A histeria relacionada com a visita do Papa chegou ao fim, mas ainda vale a pena abordar o fenómeno religioso com sede em Fátima tendo por pretexto dois dos mais interessantes textos de opinião publicados por estes dias. Num deles, publicado numa das edições do «Expresso», Luís Miguel Cintra confessa como, nascendo numa família bastante religiosa, a acompanhou na fé até chegar à universidade, altura em que se afastou durante décadas, reaproximando dela com cautelas nos últimos anos.
O exercício intelectual de Cintra é tanto quanto possível racional, mas aceitando o mistério de uma transcendência, que o fascina, mesmo sem a conseguir propriamente alcançar.
Para os que creem no divino, mas não lhe aceitam os rituais serôdios, que não são mais do que encenações formais sem real conteúdo, sobreleva de importância a meditação. Quer-se acreditar em algo mais do que o ditado pela materialidade dos sentidos, mesmo só se alcançando a suspeita de uma inatingível margem para que não existe ponte possível.

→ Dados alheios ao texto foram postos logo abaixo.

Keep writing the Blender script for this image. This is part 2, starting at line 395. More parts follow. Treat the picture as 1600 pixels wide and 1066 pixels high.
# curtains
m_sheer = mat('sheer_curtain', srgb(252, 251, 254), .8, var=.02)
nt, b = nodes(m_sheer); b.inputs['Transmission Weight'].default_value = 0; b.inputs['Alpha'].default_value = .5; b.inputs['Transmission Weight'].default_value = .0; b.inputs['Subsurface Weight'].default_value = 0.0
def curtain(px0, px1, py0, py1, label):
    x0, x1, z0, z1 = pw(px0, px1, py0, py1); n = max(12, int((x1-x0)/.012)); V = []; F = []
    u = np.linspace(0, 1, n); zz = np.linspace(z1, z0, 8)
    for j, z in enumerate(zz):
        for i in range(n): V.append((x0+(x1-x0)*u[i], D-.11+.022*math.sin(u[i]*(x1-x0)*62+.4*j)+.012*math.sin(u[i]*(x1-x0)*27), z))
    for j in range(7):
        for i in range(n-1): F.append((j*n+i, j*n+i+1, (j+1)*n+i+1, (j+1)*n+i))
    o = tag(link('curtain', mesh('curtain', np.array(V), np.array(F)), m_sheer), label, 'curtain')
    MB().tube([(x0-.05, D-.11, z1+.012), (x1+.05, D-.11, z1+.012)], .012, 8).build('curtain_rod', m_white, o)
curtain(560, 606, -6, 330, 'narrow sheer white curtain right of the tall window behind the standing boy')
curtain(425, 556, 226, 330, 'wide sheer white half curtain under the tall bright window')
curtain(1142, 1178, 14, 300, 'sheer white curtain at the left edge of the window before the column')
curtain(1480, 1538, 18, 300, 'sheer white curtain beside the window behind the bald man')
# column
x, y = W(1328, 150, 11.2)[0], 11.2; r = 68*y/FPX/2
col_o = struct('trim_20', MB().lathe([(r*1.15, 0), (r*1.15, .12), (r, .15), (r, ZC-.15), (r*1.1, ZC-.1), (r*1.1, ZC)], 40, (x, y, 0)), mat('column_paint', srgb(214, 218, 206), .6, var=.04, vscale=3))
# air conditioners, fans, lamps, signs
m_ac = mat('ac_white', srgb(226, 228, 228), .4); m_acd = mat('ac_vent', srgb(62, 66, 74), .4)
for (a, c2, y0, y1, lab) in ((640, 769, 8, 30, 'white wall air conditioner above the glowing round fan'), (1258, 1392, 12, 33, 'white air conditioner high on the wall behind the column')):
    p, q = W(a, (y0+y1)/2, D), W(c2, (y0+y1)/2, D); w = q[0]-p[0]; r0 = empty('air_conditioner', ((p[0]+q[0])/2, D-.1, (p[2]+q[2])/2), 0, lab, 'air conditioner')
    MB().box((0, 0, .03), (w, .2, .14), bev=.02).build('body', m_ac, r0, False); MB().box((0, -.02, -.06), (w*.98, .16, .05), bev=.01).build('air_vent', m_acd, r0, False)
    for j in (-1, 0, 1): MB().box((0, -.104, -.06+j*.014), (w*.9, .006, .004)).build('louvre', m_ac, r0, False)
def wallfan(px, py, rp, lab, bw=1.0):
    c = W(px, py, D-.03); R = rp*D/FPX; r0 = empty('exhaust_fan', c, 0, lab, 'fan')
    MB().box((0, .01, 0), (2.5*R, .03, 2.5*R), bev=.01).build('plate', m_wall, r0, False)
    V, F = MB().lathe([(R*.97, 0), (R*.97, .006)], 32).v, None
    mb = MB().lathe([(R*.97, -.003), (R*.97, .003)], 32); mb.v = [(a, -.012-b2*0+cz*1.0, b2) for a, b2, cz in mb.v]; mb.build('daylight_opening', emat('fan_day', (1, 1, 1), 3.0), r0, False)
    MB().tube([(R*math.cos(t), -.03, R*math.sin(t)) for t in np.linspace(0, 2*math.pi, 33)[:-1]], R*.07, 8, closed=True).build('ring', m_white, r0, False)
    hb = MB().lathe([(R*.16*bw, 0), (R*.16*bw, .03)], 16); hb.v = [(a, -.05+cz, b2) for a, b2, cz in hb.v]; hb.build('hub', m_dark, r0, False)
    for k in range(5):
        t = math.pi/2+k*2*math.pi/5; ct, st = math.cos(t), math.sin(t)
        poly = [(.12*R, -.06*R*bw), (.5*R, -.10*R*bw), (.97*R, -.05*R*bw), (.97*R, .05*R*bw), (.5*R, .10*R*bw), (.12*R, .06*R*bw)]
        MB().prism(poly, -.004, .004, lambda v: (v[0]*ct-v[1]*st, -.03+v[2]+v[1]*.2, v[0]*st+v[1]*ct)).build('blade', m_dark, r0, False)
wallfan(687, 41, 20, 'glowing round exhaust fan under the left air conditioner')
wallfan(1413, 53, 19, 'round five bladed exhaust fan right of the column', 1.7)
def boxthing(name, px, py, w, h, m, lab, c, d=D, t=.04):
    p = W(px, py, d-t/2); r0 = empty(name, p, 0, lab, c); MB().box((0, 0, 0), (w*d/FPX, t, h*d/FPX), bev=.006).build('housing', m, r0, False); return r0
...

O outro texto, o do padre Anselmo Borges não segue a mesma lógica, mas é igualmente interessante por considerar urgente a evangelização de Fátima. Porque, sendo Deus pai ou mãe, questiona: “que pai ou mãe sadios precisam que eles [os crentes] se ajoelhem ou se arrastem?”
O joelhómetro de Fátima, que a igreja mandou construir para dar vazão à fútil crendice dos fiéis, é daqueles subcenários do santuário, que revoltam pelo oportunismo de quem fomentou a superstição dos mais frágeis.

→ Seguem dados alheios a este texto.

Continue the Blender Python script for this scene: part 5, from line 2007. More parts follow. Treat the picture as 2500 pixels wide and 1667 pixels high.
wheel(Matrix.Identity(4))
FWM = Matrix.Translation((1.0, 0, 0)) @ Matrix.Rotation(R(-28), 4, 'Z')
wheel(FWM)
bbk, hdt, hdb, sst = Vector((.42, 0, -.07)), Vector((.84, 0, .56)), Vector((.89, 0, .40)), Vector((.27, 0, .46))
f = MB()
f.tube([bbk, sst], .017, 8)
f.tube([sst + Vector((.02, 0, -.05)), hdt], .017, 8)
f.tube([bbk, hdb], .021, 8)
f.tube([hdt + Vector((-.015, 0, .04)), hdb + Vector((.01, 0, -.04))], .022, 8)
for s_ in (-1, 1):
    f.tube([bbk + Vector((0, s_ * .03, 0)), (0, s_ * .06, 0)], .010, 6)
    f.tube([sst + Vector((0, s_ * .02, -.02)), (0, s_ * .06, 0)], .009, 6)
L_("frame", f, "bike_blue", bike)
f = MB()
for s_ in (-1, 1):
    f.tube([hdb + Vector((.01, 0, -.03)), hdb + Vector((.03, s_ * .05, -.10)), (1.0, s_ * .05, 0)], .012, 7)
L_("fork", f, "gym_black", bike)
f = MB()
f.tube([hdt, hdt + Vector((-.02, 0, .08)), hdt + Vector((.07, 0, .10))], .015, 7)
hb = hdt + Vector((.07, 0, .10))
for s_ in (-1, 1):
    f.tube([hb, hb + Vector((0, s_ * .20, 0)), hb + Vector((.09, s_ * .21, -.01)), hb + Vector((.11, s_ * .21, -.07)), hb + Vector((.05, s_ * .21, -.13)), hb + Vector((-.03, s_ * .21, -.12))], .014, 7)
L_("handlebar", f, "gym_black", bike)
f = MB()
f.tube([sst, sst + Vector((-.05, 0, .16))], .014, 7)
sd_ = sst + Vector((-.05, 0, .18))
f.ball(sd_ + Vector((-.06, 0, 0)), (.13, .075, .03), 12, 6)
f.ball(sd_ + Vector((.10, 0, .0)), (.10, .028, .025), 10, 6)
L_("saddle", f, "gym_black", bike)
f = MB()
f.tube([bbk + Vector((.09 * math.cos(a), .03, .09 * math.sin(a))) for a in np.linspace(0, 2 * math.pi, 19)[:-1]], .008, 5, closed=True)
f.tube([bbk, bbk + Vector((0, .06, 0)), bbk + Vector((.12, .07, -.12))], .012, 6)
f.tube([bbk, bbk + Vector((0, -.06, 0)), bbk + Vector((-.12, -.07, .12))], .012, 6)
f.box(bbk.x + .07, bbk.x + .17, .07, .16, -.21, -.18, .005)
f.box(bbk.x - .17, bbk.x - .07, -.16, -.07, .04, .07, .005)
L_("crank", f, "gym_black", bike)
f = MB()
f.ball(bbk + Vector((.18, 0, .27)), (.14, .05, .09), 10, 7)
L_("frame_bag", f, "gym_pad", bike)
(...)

Para o padre Anselmo Borges “o único sacrifício que Deus quer é o que é exigido para lutar pela dignidade de todas as pessoas e pelos seus direitos.” E acrescenta: “ Deus não precisa de promessas e que se queimem toneladas de cera, tanto mais quanto Ele quer que a natureza que criou seja preservada.”
Tal como aconteceu entre 1919 e 1926 a Igreja Católica divide-se quanto à genuinidade do fenómeno místico protagonizado pelos três pastorinhos.

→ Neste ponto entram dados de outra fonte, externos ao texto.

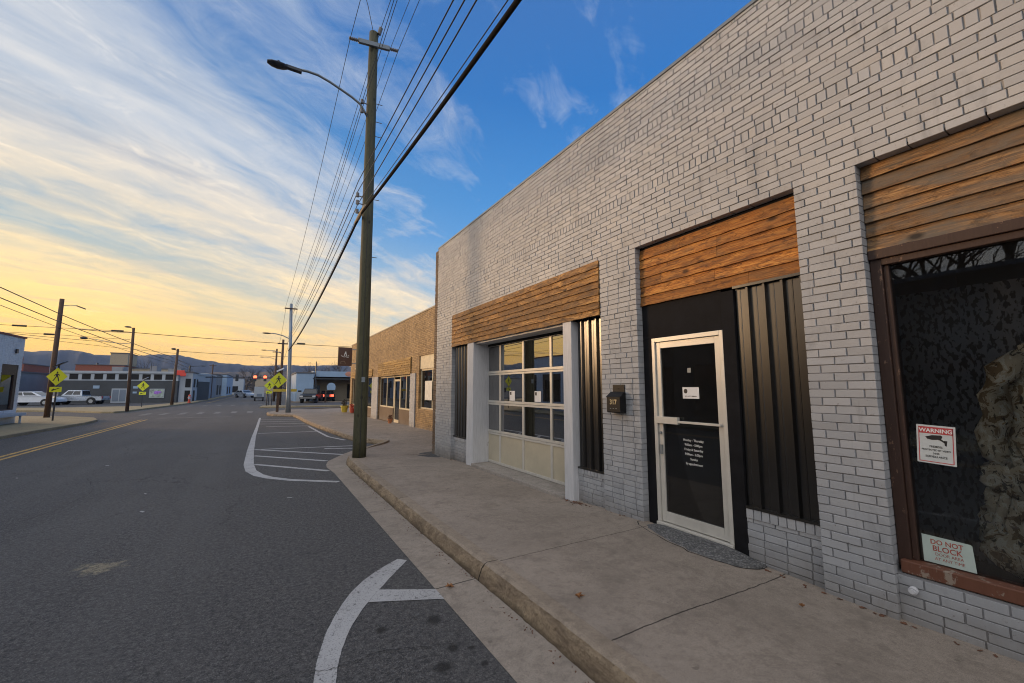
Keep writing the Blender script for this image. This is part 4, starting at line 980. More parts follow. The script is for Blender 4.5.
spanw('cable carrying the splice cases left of the corner pole', [(-24,40.7,6.0),(-14.1,40.6,5.93),(-9.1,40.1,5.88),(-8.4,40.3,5.86)], .014)
spanw('lower cable holding the short splice case', [(-24,40.7,5.5),(-12.6,40.6,5.45),(-8.4,40.3,5.3)], .012)

# ------------------------------------------------------------------ crosswalk signs
def diamond(x, y, z, s, zb, label, kind, post_mat, rot=0.0, bar=True, post_w=.03, plaque=True, solar=True, px=0.0):
    t = thing('crosswalk_sign', label, 'road sign', (x, y, zb), 'yellow green pedestrian crossing signs')
    Mr = Matrix.Translation((x, y, 0)) @ Matrix.Rotation(rot, 4, 'Z')
    mb = MB(); mb.box(px-post_w, px+post_w, .02, .02+2*post_w, zb, z+s*.55+(.25 if solar else 0)); mb.build('post', post_mat, t, xf=Mr)
    F_ = Mr @ Matrix(((1,0,0,0),(0,0,-1,0),(0,1,0,z),(0,0,0,1)))
    r = s*.7071
    mb = MB(); poly(mb, F_, [(0,-r),(r,0),(0,r),(-r,0)], 0, .006); mb.build('diamond_panel', M['ped_yellow'], t)
    k = s/.75
    mb = MB()
    for P in ([(-.02,.20),(.03,.20),(.05,.245),(.03,.29),(-.02,.29),(-.04,.245)], [(-.05,.18),(.05,.19),(.06,.0),(-.05,.0)], [(-.05,.18),(-.15,.06),(-.13,.03),(-.03,.12)], [(.05,.17),(.15,.09),(.13,.05),(.04,.11)], [(-.05,.02),(.01,.02),(-.08,-.14),(-.16,-.27),(-.20,-.24),(-.11,-.10)], [(.0,.02),(.06,.02),(.10,-.10),(.14,-.27),(.09,-.28),(.05,-.11)]):
        poly(mb, F_, [(a*k, b*k) for a, b in P], .0065, .003)
    mb.build('walking_figure', M['blackprint'], t)
    if plaque:
        F2 = Mr @ Matrix(((1,0,0,0),(0,0,-1,0),(0,1,0,z-r-.22*k),(0,0,0,1)))
        mb = MB(); poly(mb, F2, [(-.3*k,-.15*k),(.3*k,-.15*k),(.3*k,.15*k),(-.3*k,.15*k)], 0, .006); o = mb.build('arrow_panel', M['ped_yellow'], t)
        mb = MB(); poly(mb, F2, [(-.2*k,-.1*k),(-.17*k,.0),(-.05*k,-.03*k),(.2*k,.07*k),(.18*k,.1*k),(-.07*k,.01*k),(-.10*k,.06*k)], .0065, .003); mb.build('arrow', M['blackprint'], o)
    if solar:
        mb = MB(); mb.obox(Mr @ Matrix.Translation((px+.05, 0.05, z+s*.55+.28)) @ Matrix.Rotation(R_(-28),4,'Y') @ Matrix.Rotation(R_(15),4,'X'), .5, .36, .04); mb.build('solar_panel', M['lampdark'] if kind == 'dark' else M['strip_white'], t)
    if bar:
        mb = MB(); mb.box(-.30, 1.15, -.05, .02, z-r-.26, z-r-.08); mb.build('beacon_bar', M['pot_yellow'], t, xf=Mr)
    return t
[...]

Nos primeiros sete anos decorridos desde as visões (em definitivo parece abandonada a tese de se terem verificado «aparições»!) a própria igreja não deu grande crédito ao ali ocorrido, tanto mais que a época estava a ser fértil em fenómenos semelhantes um pouco por todo espaço rural do país.
Foi Cerejeira quem entendeu a importância de arregimentar os crentes em torno do regime salazarista, que lhe permitia inverter a relação de forças ditada pelo jacobinismo republicano e recuperar os privilégios perdidos desde a queda da monarquia.
Criou-se desde então esse misticismo tonto em torno de Maria, cuja única razão para a idolatria residiria no facto de ter sido a primeira mulher a acreditar na essência divina do filho e constituir-se como personagem ideal - através dos cultos marianos! - para contrariar a dominação masculina de quem se invoca nas Igrejas. Quer o Pai, quer o Filho, quer o Espírito Santo são inequivocamente masculinos, faltando-lhes o contraponto feminino, que a religiosidade popular se aprestou a criar por seu intermédio.
O texto de Anselmo Borges parametriza as fronteiras, que Fátima não deve ser, porque, perspetivando a possibilidade de um indiano chegar ao santuário sem nada de catolicismo saber, logo julgaria ver em Maria uma deusa tão idolatrável quantas as do seu panteão civilizacional.
Enquanto ateu não posso senão ver uma imensa farsa em tudo quanto em Fátima acontece. Mas sendo suficientemente flexível para encontrar alguma justificação na sobrevivência da religiosidade católica, que ela sirva o propósito do atual Papa em contribuir para a paz entre os povos e para a redução das desigualdades entre os ricos e os pobres.